TRENTON, N.J. -- A class action lawsuit has been filed on behalf of shareholders of Hovnanian Enterprises Inc. alleging violation of the Securities and Exchange Act of 1934. In August 2005, Hovnanian bought First Home Builders of Florida, the developer that built homes in Cape Coral and Lehigh Acres, many of which were funded by credit unions.

The case, filed earlier this month in the U.S District Court for the District of New Jersey here, claims that through public statements, publicly filed documents, news releases and news interviews, Hovnanian employees, including Ara Hovnanian, CEO, J. Larry Sorsby, chief financial officer, and Bruce Robb, chief operating officer of First Home Builders of Florida, misled shareholders about the extent of liability the company faced from the Florida real estate downturn.

The suit states that shareholders were kept in the dark about how "the FHB acquisition was plagued with a series of major problems which Hovnanian did not disclose, and later only partially disclosed ... all of which negatively affected the company's financial performance." Instead, a more positive outlook was described by executives from August 2005 through December 2007.

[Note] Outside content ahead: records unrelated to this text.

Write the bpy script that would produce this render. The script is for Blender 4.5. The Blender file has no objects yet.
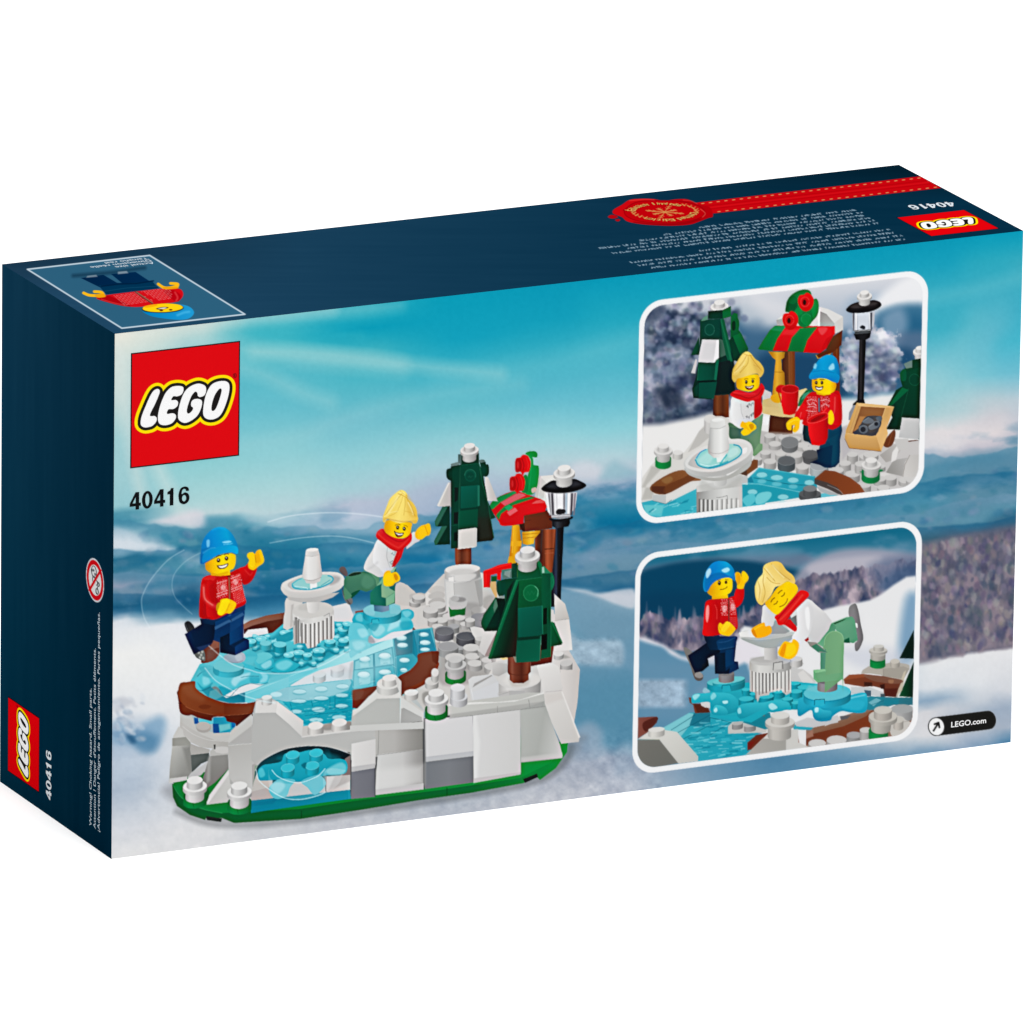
G_FRONT, G_SIDE, G_TOP = .605, .74, .56
W_STR, P_TOP, EXPO = .5, 130., 0.
import bpy, math, random
import numpy as np
from mathutils import Matrix, Vector

# ---------------------------------------------------------------- camera and carton size (metres)
S_ = 0.1
CW, CD, CH = 0.26, 0.07205603, 0.14025279           # carton width, depth, height
CAM = np.array([-1.4230379944, -3.19958565975, 1.12447133475])
R_ = np.array([[0.9032121184, -0.4289667271, 0.0139791349], [-0.108992682, -0.2607493064, -0.9592342751], [0.4151246373, 0.8648683982, -0.2822661675]])
FOC = 14300.6719332; PX, PY = 512., 512.

def project(P):
    q = (np.asarray(P, float) - CAM) @ R_.T
    return np.stack([FOC * q[..., 0] / q[..., 2] + PX, FOC * q[..., 1] / q[..., 2] + PY], -1)

# panels: origin (top-left as seen), u axis, v axis (down on the panel), size
PANELS = {
    'front': (np.array([0, 0, CH]), np.array([1., 0, 0]), np.array([0, 0, -1.]), CW, CH, np.array([0, -1., 0])),
    'side':  (np.array([0, CD, CH]), np.array([0, -1., 0]), np.array([0, 0, -1.]), CD, CH, np.array([-1., 0, 0])),
    'top':   (np.array([0, CD, CH]), np.array([1., 0, 0]), np.array([0, -1., 0]), CW, CD, np.array([0, 0, 1.])),
}
def homography(src, dst):
    A = []
    for (x, y), (u, v) in zip(src, dst):
        A.append([x, y, 1, 0, 0, 0, -u * x, -u * y, -u]); A.append([0, 0, 0, x, y, 1, -v * x, -v * y, -v])
    h = np.linalg.svd(np.array(A))[2][-1].reshape(3, 3); return h / h[2, 2]
def hmap(H, p):
    p = np.asarray(p, float); q = p @ H[:, :2].T + H[:, 2]; return q[..., :2] / q[..., 2:]
HF, HI = {}, {}
for k, (o, u, v, w, h, n) in PANELS.items():
    c = [(0, 0), (w, 0), (w, h), (0, h)]
    px = project(np.array([o + u * a + v * b for a, b in c]))
    HF[k] = homography(c, px); HI[k] = homography(px, c)

# ---------------------------------------------------------------- a small painting engine for the printed artwork
def fbm(X, Y, sc, seed=0, octv=4, gain=.5):
    out = np.zeros_like(X, dtype=np.float32); amp, tot = 1., 0.
    for o in range(octv):
        rng = np.random.RandomState(seed * 17 + o); T = rng.rand(64, 64).astype(np.float32)
        x = X / sc + 13.7 * o; y = Y / sc + 7.3 * o
        xi = np.floor(x).astype(int); yi = np.floor(y).astype(int); fx = x - xi; fy = y - yi
        fx = fx * fx * (3 - 2 * fx); fy = fy * fy * (3 - 2 * fy)
        a = T[yi % 64, xi % 64]; b = T[yi % 64, (xi + 1) % 64]; c = T[(yi + 1) % 64, xi % 64]; d = T[(yi + 1) % 64, (xi + 1) % 64]
        out += amp * ((a * (1 - fx) + b * fx) * (1 - fy) + (c * (1 - fx) + d * fx) * fy); tot += amp; amp *= gain; sc = sc / 2
    return out / tot

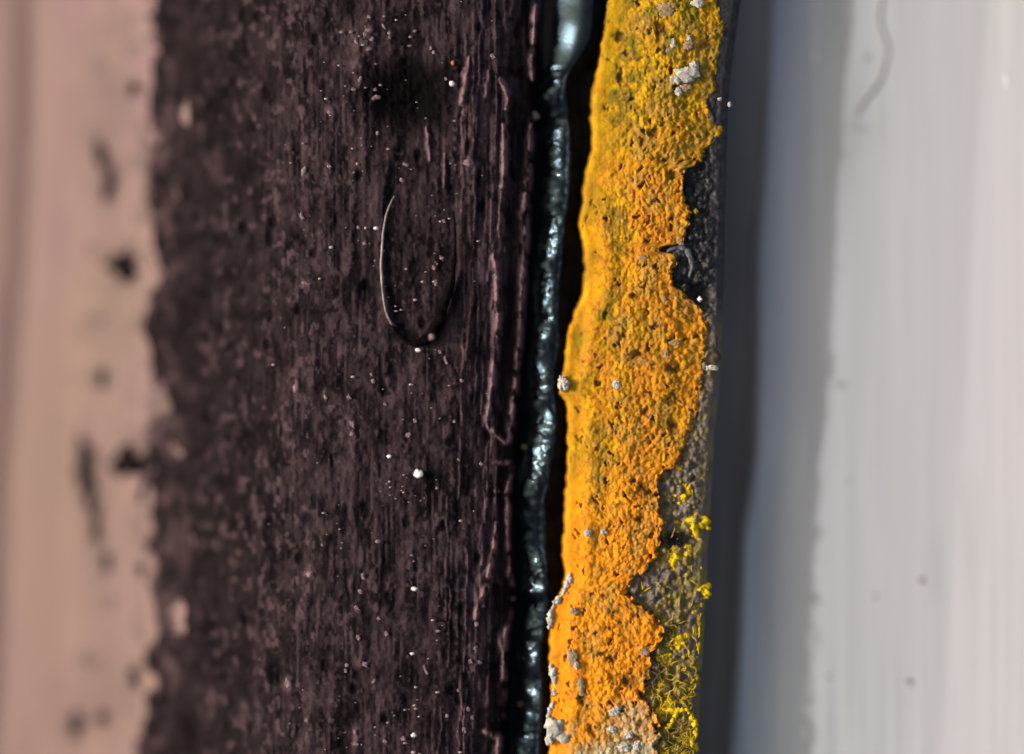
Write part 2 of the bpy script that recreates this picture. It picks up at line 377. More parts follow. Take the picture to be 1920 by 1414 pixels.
big = np.exp(-(((U - 772) / 80) ** 2 + ((VV - 180) / 62) ** 2) ** 1.5); Z -= 20 * big
oval = (((U - 790) / 72) ** 2 + ((VV - 440) / 210) ** 2)
Z -= 6 * sm(oval, 1.15, .8)
wear = 0.6 * sm(g2 * .3 + g1 * .8 + .25 * (g3 - .5), .64, .84)
wear = np.maximum(wear, right * .45 * sm(fbm(U / 12, VV / 40, 21), .45, .7))
wear = np.maximum(wear, .35 * sm(fbm(U / 18, VV / 24, 23), .54, .74))
WS = [(325, 205, 16, 34, .7), (348, 215, 14, 26, .7), (322, 358, 18, 16, .6), (405, 312, 12, 26, .5), (414, 335, 8, 14, .5), (328, 1150, 14, 36, .9),
      (322, 1130, 12, 22, .8), (350, 1012, 13, 36, .8), (346, 1050, 18, 18, .5), (325, 845, 18, 24, .5), (342, 825, 14, 12, .4), (320, 920, 10, 46, .4),
      (345, 950, 10, 24, .5), (330, 1200, 20, 16, .4), (320, 110, 20, 24, .25), (335, 60, 22, 16, .3), (482, 1180, 7, 30, .7), (496, 1232, 6, 22, .7),
      (540, 1282, 8, 18, .95), (484, 1345, 8, 34, .7), (460, 1330, 10, 14, .5), (575, 1350, 6, 12, .7), (405, 555, 10, 18, .5), (390, 650, 10, 16, .5),
      (460, 570, 8, 12, .65), (500, 600, 6, 20, .6), (492, 515, 7, 18, .4), (555, 728, 7, 16, .95), (612, 750, 7, 18, .8), (622, 765, 8, 10, .8),
      (430, 660, 10, 10, .4), (520, 800, 5, 40, .6), (440, 1060, 10, 8, .5), (435, 640, 8, 14, .4), (565, 405, 9, 16, .7), (572, 330, 8, 22, .7),
      (540, 280, 6, 20, .6), (618, 215, 12, 12, .8), (615, 320, 8, 16, .8), (625, 345, 9, 14, .7), (600, 440, 8, 16, .55), (572, 535, 14, 10, .8),
      (620, 505, 6, 34, .6), (480, 165, 12, 14, .4), (467, 195, 8, 14, .5), (515, 15, 12, 10, .4), (578, 80, 12, 10, .5), (580, 1075, 12, 12, .9),
      (525, 1005, 10, 14, .6), (600, 1040, 8, 16, .6), (662, 812, 10, 26, .9), (655, 790, 14, 14, .6), (660, 845, 6, 40, .6), (690, 60, 12, 30, .8),
      (685, 85, 22, 20, .8), (665, 75, 14, 18, .7), (668, 125, 16, 18, .7), (674, 152, 6, 14, .8), (640, 62, 14, 10, .6), (700, 180, 8, 10, .8),
      (802, 262, 7, 36, .9), (815, 285, 8, 26, .6), (833, 320, 5, 30, .8), (822, 340, 5, 24, .7), (872, 150, 7, 36, .9), (862, 200, 9, 22, .9),
      (912, 155, 5, 24, .85), (945, 165, 8, 34, .6), (892, 60, 8, 40, .7), (905, 45, 6, 30, .7), (925, 70, 18, 30, .5), (880, 305, 16, 10, .9),
      (690, 1100, 6, 40, .7), (672, 1140, 8, 22, .7), (680, 1245, 12, 20, .7), (700, 1275, 8, 26, .6), (668, 1385, 8, 30, .9), (720, 1160, 14, 20, .5),
      (890, 1225, 16, 26, .95), (884, 1255, 18, 14, .9), (876, 1345, 18, 22, .9), (872, 1375, 14, 14, .9), (886, 1110, 22, 30, .6), (905, 1070, 12, 30, .7),
      (735, 1090, 14, 14, .5), (750, 1170, 18, 12, .5), (850, 690, 14, 26, .6), (860, 740, 30, 20, .45), (880, 660, 8, 30, .6), (840, 860, 18, 26, .45),
      (880, 980, 16, 40, .5), (895, 920, 10, 26, .6), (925, 310, 9, 70, .7), (880, 420, 20, 40, .45), (900, 500, 16, 50, .5), (930, 560, 8, 60, .7)]
wu = U + 14 * (fbm(U / 14, VV / 14, 61) - .5); wv = VV + 22 * (fbm(U / 16, VV / 16, 62) - .5)
wsp = np.zeros_like(Z)
for a, b, ra, rb, s in WS:
    m = (abs(U - a) < ra * 3 + 20) & (abs(VV - b) < rb * 3 + 24)
    far = a < 500
    wsp[m] = np.maximum(wsp[m], s * (.9 if far else 1) * np.exp(-((((wu[m] - a) / ra) ** 2 + ((wv[m] - b) / rb / (1.25 if far else 1)) ** 2)) ** (1.0 if far else 1.4)))
wsp *= .35 + .65 * sm(fbm(U / 8, VV / 11, 71), .35, .55) * sm(U, 380, 520) + .65 * (1 - sm(U, 380, 520))
Z += 4 * wsp
wear = np.maximum(wear, .6 * sm(vn(U / 4.5, VV / 55, 141) * .6 + fbm(U / 50, VV / 80, 142) * .5, .56, .78) * (.4 + .9 * fbm(U / 5, VV / 9, 143)))
wear = np.maximum(wear, .5 * sm(fbm(U / 22, VV / 100, 95), .5, .72) * (.35 + .9 * fbm(U / 6, VV / 10, 96))); wear *= .8 - .6 * sm(U, 600, 440); rh, rw = ridge_relief(U, VV); Z += 8 * rh * (.6 + .8 * fbm(U / 8, VV / 12, 124))  # less wear at left, offsetting the sun on that slope
wear = np.maximum(wear, wsp); wear *= 1 - .9 * np.clip(big * 1.4, 0, 1)
wear *= np.where((oval < 1), .7, 1)
dirt_shade = np.clip(.9 * right * (1 - rw) * sm(U, E_coat(VV) - 60, E_coat(VV) - 24) + .35 * sm(U, 640, 430) + pit + big * 1.2 + .6 * sm(fbm(U / 30, VV / 45, 31), .55, .75), 0, 1) * .85  # left half darkened in colour to offset the sun on its slope
edge = 284 + .6 * (D_left(VV) - 284) + 26 * (fbm(U / 30, VV / 45, 51) - .5) + 30 * (fbm(U / 60, VV / 110, 52) - .5)
wear = np.maximum(wear, .85 * sm(fbm(U / 14, VV / 24, 191), .48, .62) * sm(U - edge, 90, 12))
wear = np.maximum(wear, .65 * sm(fbm(U / 9, VV / 17, 192), .58, .72) * sm(U, 640, 560) * sm(U, 330, 400))
holes = np.zeros_like(Z)
for a, b, ra, rb in [(330, 1150, 11, 34), (350, 1012, 9, 30), (346, 212, 10, 24), (325, 845, 10, 14), (318, 360, 9, 8)]:
    holes = np.maximum(holes, ((wu + 18 * (g3 - .5) + 14 * (fbm(U / 20, VV / 20, 161) - .5) - a) / ra) ** 2 + ((wv + 40 * (fbm(U / 24, VV / 24, 162) - .5) - b) / rb) ** 2 < 1)
Z = np.where(U < edge + 8, Z - 5 * sm(edge + 8 - U, 0, 8), Z)
Z -= 30 * sm(E_coat(VV) - U, 9, 0)
V, F, A = grid_mesh('coating', P(U, VV, Z), {'wear': wear, 'dirt_shade': dirt_shade, 'ridge': np.clip(1.15 * rw, 0, 1)}, keep=(U + 75 * (fbm(U / 26, VV / 44, 110) - .5) > edge) & (holes < .5))
solid('coating', V, F, M_coat, dark, A)
def zdark(uu, vv): return zbase(np.asarray(uu, float))

# flakes of coating left standing on the pale wood
for a, b, ra, rb, rot in [(228, 498, 30, 25, .5), (158, 868, 18, 52, 0), (238, 866, 28, 24, .3), (188, 290, 9, 26, -.2), (204, 345, 10, 28, .2), (190, 708, 8, 15, 0),
                          (180, 985, 7, 34, .15), (168, 930, 8, 30, .2), (198, 1052, 8, 18, .1), (142, 1362, 11, 20, .2), (192, 1346, 9, 10, 0), (250, 165, 9, 12, .4), (250, 1270, 7, 20, -.3)]:
    n = 22; t = np.linspace(0, 2 * math.pi, n, endpoint=False)
    r = 1.15 + .9 * (fbm(np.cos(t) * 1.9 + a, np.sin(t) * 1.9 + b, 3, 3) - .5) * 2
    x = np.cos(t) * ra * r; y = np.sin(t) * rb * r
    cr, sr = math.cos(rot), math.sin(rot)
    pu = a + x * cr - y * sr; pv = b + x * sr + y * cr
    z = zbase(pu) - 12; top = zbase(a + (pu - a) * .8) - 2.5
    ring0 = P(pu, pv, z); ring1 = P(a + (pu - a) * .86, b + (pv - b) * .86, top); cen = P(a, b, zbase(a) - 1.5)[None]
    V = np.vstack([ring0, ring1, cen]); i = np.arange(n); j = np.roll(i, -1)
    Fq = np.concatenate([np.stack([i, i + n, j + n], -1), np.stack([i, j + n, j], -1), np.stack([i + n, np.full(n, 2 * n), j + n], -1)])
    solid('paint_flake', V, Fq, M_coat, dark)

# pale chips on the coating
chip_me = []
for k in range(6):
    V, F = lump_np(2, 1, 1, .55, k + 3, rough=.8, freq=2.2); chip_me.append(mesh_np('chip', V, F, smooth=False)); chip_me[-1].materials.append(M_chip)
CH = [(692, 32, 5, 7), (690, 56, 8, 5), (697, 73, 6, 6), (684, 66, 5, 8), (667, 78, 5, 7), (692, 92, 8, 5), (658, 60, 6, 5), (640, 60, 6, 4), (675, 148, 4, 8), (663, 168, 6, 5),
      (703, 168, 5, 4), (708, 182, 8, 5), (700, 185, 5, 5), (808, 90, 4, 5), (813, 98, 5, 5), (836, 148, 4, 4), (849, 158, 5, 5), (720, 50, 3, 8), (730, 70, 4, 6), (778, 58, 5, 3),
      (769, 69, 5, 3), (768, 86, 6, 3), (617, 210, 7, 6), (708, 250, 4, 5), (617, 312, 6, 8), (730, 62, 4, 5), (876, 305, 11, 8), (924, 106, 7, 7), (760, 308, 9, 4), (754, 338, 5, 6),
      (828, 484, 6, 7), (814, 502, 5, 6), (817, 530, 5, 8), (832, 415, 5, 5), (683, 456, 6, 5), (672, 427, 4, 4), (654, 745, 7, 7), (661, 795, 6, 10), (660, 812, 6, 8), (778, 789, 6, 5),
      (696, 702, 4, 5), (700, 715, 5, 5), (722, 758, 5, 5), (766, 815, 8, 6), (759, 843, 5, 4), (825, 660, 5, 5), (835, 675, 4, 12), (866, 714, 5, 4), (902, 870, 6, 6), (852, 790, 4, 4),
      (819, 915, 4, 4), (860, 862, 4, 4), (680, 1080, 5, 9), (676, 1110, 6, 5), (668, 1140, 8, 6), (672, 1195, 5, 8), (650, 1247, 6, 5), (648, 1258, 5, 5), (684, 1245, 9, 7), (702, 1278, 6, 8),
      (710, 1160, 6, 6), (725, 1188, 5, 6), (665, 1372, 4, 6), (668, 1395, 7, 7), (890, 1215, 8, 6), (898, 1242, 8, 6), (882, 1240, 7, 6), (905, 1135, 7, 6), (893, 1170, 6, 6), (870, 1370, 7, 8),
      (885, 1345, 6, 6), (878, 1330, 6, 6), (722, 1390, 6, 8), (757, 1385, 7, 6), (838, 1342, 5, 5), (859, 1295, 4, 4), (797, 1255, 4, 14), (555, 728, 7, 11), (610, 745, 5, 10), (540, 1280, 7, 13),
      (580, 1076, 9, 8), (572, 532, 9, 6), (565, 405, 6, 10), (570, 322, 6, 12), (604, 1022, 4, 4), (575, 1350, 5, 5)]
for k, (a, b, ra, rb) in enumerate(CH):
    link('paint_chip', chip_me[k % 6], M_chip, dark, P(a, b, float(zb2(a, b)) + 3), rng.uniform(-.5, .5), (ra * .7, rb * .75, min(ra, rb) * .6))

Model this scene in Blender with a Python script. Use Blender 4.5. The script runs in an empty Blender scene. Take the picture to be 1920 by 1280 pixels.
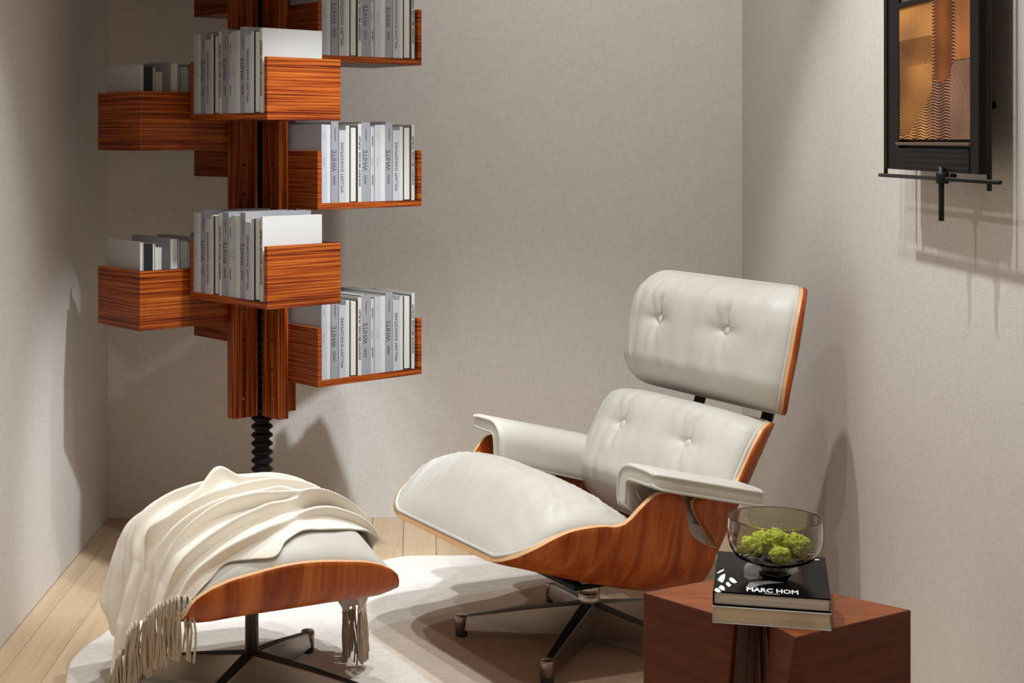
import bpy, bmesh, math, random
import numpy as np
from mathutils import Vector, Matrix, noise
random.seed(7)
PI = math.pi
R = math.radians
C = bpy.context.scene.collection

# ------------------------------------------------------------------ camera, light, exposure
CAM_H = 1.2
cd = bpy.data.cameras.new('camera'); cam = bpy.data.objects.new('camera', cd); C.objects.link(cam)
cam.location = (0, 0, CAM_H); cam.rotation_euler = (R(90), 0, 0)
cd.sensor_width = 36; cd.lens = 2800 / 1920 * 36
cd.shift_x = (960 - 789.7) / 1920; cd.shift_y = -(640 - 261.2) / 1920
cd.clip_start = 0.05
bpy.context.scene.camera = cam
vs = bpy.context.scene.view_settings
vs.view_transform = 'Standard'; vs.look = 'None'; vs.gamma = 1; vs.use_curve_mapping = False
vs.exposure = 0.2

w = bpy.data.worlds.new('world'); bpy.context.scene.world = w; w.use_nodes = True
w.node_tree.nodes['Background'].inputs[0].default_value = (1.0, 0.80, 0.63, 1)
w.node_tree.nodes['Background'].inputs[1].default_value = 0.5

def spot(name, loc, target, energy, color, size=75, blend=0.6, radius=0.04):
    l = bpy.data.lights.new(name, 'SPOT'); l.energy = energy; l.color = color
    l.spot_size = R(size); l.spot_blend = blend; l.shadow_soft_size = radius
    o = bpy.data.objects.new(name, l); C.objects.link(o); o.location = loc
    o.rotation_euler = (Vector(target) - Vector(loc)).to_track_quat('-Z', 'Y').to_euler()
    return o
WARM = (0.97, 1.0, 1.01); COOL = (0.86, 0.93, 1.0)
spot('unseen_ceiling_spot', (0.38, 3.34, 2.57), (0.38, 3.34, 0), 80, WARM, 82, 0.5, 0.022)
spot('unseen_ceiling_spot', (-0.38, 3.23, 2.57), (-0.38, 3.02, 0), 58, WARM, 70, 0.5, 0.022)
spot('unseen_ceiling_spot', (0.38, 2.30, 2.57), (0.38, 2.30, 0), 58, WARM, 112, 0.75, 0.03)
spot('unseen_ceiling_spot', (-0.38, 2.30, 2.57), (-0.38, 2.30, 0), 30, WARM, 128, 0.75, 0.03)
spot('unseen_ceiling_spot', (0.30, 0.9, 2.57), (0.38, 0.9, 0), 14, WARM, 128, 0.75, 0.03)  # unseen, kept to hold up brightness on the near right wall
spot('unseen_ceiling_spot', (0.60, 2.7, 2.57), (-0.35, 4.0, 0.58), 230, COOL, 31, 0.6)
spot('unseen_ceiling_spot', (0.45, 3.30, 2.57), (0.46, 4.74, 1.12), 50, WARM, 74, 0.8, 0.05)  # added wall washer, aimed past the bookcase to brighten the back wall

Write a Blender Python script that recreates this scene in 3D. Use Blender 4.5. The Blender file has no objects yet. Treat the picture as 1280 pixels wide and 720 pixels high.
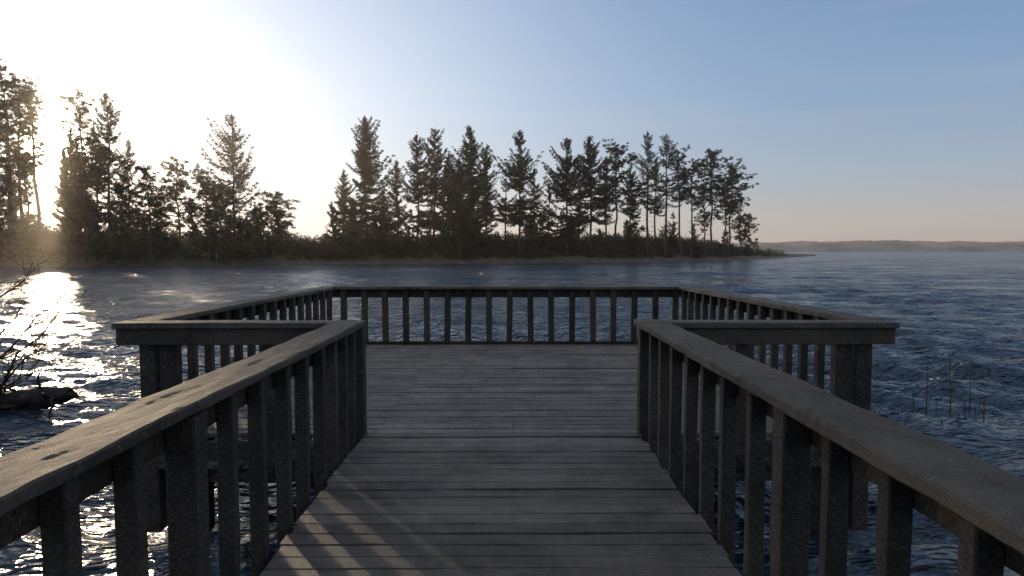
import bpy, bmesh, math, random
import numpy as np
from mathutils import Vector, noise
R=math.radians
scene=bpy.context.scene
random.seed(7)
F=860.0; HX=634.0; HY=313.0; CAMH=1.6; WZ=-0.9
def px2x(px,D): return (px-HX)/F*D

# ---------------------------------------------------------------- materials
def mat(name):
    m=bpy.data.materials.new(name); m.use_nodes=True
    nt=m.node_tree; b=nt.nodes["Principled BSDF"]
    return m,nt,b
def N(nt,t,**k):
    n=nt.nodes.new(t)
    for a,v in k.items():
        if a in n.inputs: n.inputs[a].default_value=v
        else: setattr(n,a,v)
    return n
def ramp(nt,stops):
    r=nt.nodes.new("ShaderNodeValToRGB"); e=r.color_ramp.elements
    e[0].position=stops[0][0]; e[0].color=(*stops[0][1],1)
    e[1].position=stops[-1][0]; e[1].color=(*stops[-1][1],1)
    for p,c in stops[1:-1]:
        x=e.new(p); x.color=(*c,1)
    return r
def mix(nt,mode,fac,a,b):
    m=nt.nodes.new("ShaderNodeMix"); m.data_type='RGBA'; m.blend_type=mode
    L=nt.links
    for s,v in ((m.inputs[0],fac),(m.inputs[6],a),(m.inputs[7],b)):
        if hasattr(v,'links') or isinstance(v,bpy.types.NodeSocket): L.new(v,s)
        else: s.default_value=v if not isinstance(v,tuple) else (*v,1)
    return m.outputs[2]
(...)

FHB's strong sales backlog was touted, rather than an accounting of the problems associated with the acquisition. "Unbeknownst to the investing public, the FHB backlog consisted of highly speculative and legally questionable contracts that were prone to buyer cancellation," claims the suit. The backlog was "permeated" with investors who purchased multiple homes, and Hovnanian was either "reckless" in not making the risk known to shareholders or knew of the risk and kept it hidden.

To maintain the illusion of a profit potential, the suit claims that the company said its sales contracts for FHB homes were backed by construction loans that covered 80% of the home price but kept secret that buyers were not responsible for making interest payments on those loans nor for paying property insurance. Similarly, Hovnanian and FHB allowed buyers to enter into contracts making less than a minimum down payment. Further, it alleges, those buyers were coached and gave falsified financial data.

Riding the Boom Times

Hovnanian benefited from the real estate boom years from 2002 through mid-2004 and went on an acquisition spree, amassing 14 other companies, including FHB in August 2005. It was one of Florida's biggest builders and top in the southwest part of the state. In a press release at the time, Hovnanian said FHB had an excellent reputation and a strong track record of financial performance. The state's growing population and strong job market made it attractive for the foreseeable future, it added.

According to the suit, two realtors, Frank D'Allessandro and Tom Woodyard worked with FHB to sell "leased-up" homes they told investors would bring double-digit returns. Using leads from its model centers, they found people, many who could not qualify for a mortgage, and recruited them to rent the homes the realtors sold to others. The "ready-made" tenant would later buy the house from the owner. The homebuyers only had to make a low down payment and mortgage the rest, and many were encouraged to buy multiple homes. The realtors guaranteed a 14% rate of return in its prospectus.

The amount of the construction loans, many provided by credit unions, was also inflated and fashioned by FHB to include the full purchase price, including sales profit. And higher deposits normally required on the purchase of second homes were overlooked, according to the lawsuit. The last step in the scheme was the renter buyout, when a subprime loan was secured after the renter qualified by leasing for 12 months. But when these renters never materialized the buyers began to walk away.

"FHB's backlog was fueled by its unusual financing arrangement with First American Mortgage Inc., Norlarco Credit Union and a series of other credit unions," states the lawsuit. Norlarco, Huron River, New Horizons, and dozens of other CUs (through participation agreements) "eventually suffered severe losses relating to the Fort Myers FHB loans. Three of these credit unions eventually collapsed and were taken over by the NCUA."

The NCUA now holds more than $438 million in loans tied to these Florida loans, many from Norlarco. Making matters worse, Hovnanian dropped the insurance coverage on the Norlarco loans forcing the NCUA to insure the properties.

In 2003, Norlarco had a funding agreement with First American Mortgage in place to buy loans from FHB. In October 2004 FHB had an agreement with First American that guaranteed it would make interest payments on those loans until the buyer got permanent financing. That guarantee "created little risk for Norlarco purchasing the loans," says the suit, and allowed FHB to "magnify its backlog of home sales contracts."

But the agreement was amended two months before Hovnanian announced its purchase of Florida Homes (June 2005), contradicting and eliminating the guarantee. The suit alleges that this guarantee was discovered by Hovnanian during its due diligence process, and the company insisted it be reversed.

"Defendants pursued a course of deceptive conduct" and as the housing bubble began to deflate were aware of the position the FHB acquisition placed the company in and "concealed its irreparable harm," according to the lawsuit. Instead, Hovnanian blamed the overall market downturn and sought to minimize the flow of bad news to protect their own "lucrative compensation."

The suit asks for compensatory damages and injunctive relief, attorney's fees and any equitable relief the court may deem just and proper.